To be clear, the state does provide for the arts but it does so through the nonprofit sector instead of directly to artists themselves. Nonprofit organizations are tasked with redistributing money: as charities they receive taxpayer dollars directly from government and indirectly through the grant-making activities of private philanthropy.

Like most nonprofit organizations, residency programs are essential conduits through which artists receive government support. The problem is that we see it as charity, and not as a right, or to use a dirty word, as an entitlement. And this is precisely why we accept the proposition of going further into debt rather than taking—or rather, demanding—fees to subsidize the working lives we must temporarily leave behind in order to access the working conditions we should have had in the first place.

If as citizens we were supported directly through rent protection, free health care, and higher wages—or artist fees for that matter—not only would we not need fees from residency programs, we might not need residency programs at all. But things being what they are, we do need them, and we need them to be places that don’t demand from us what every other aspect of our lives demands: we need them to give us time and space that is not productive. In other words, we need to get paid to be unproductive. Sadly, the un-productivity of “process” has to be subsidized by the state because it is so devalued in our culture, and increasingly by funders as well.

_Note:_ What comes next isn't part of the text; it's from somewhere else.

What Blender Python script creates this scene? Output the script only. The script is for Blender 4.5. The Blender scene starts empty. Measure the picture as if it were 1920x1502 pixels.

If the nonprofit sector is this country’s way of redistributing money, then nonprofits must understand that it’s incumbent on them to reinvest that money back into artists, which means providing them with fees in addition to the services they already provide, including space, time, care, and community.

The greatest challenge to realizing this lies with those who operate residency programs because it is they who must make the case to funders that artists should be paid for being unproductive. In fact, the idea of getting something for doing nothing is possibly the most radical proposition I can think of, which is why it is so completely necessary to propose it.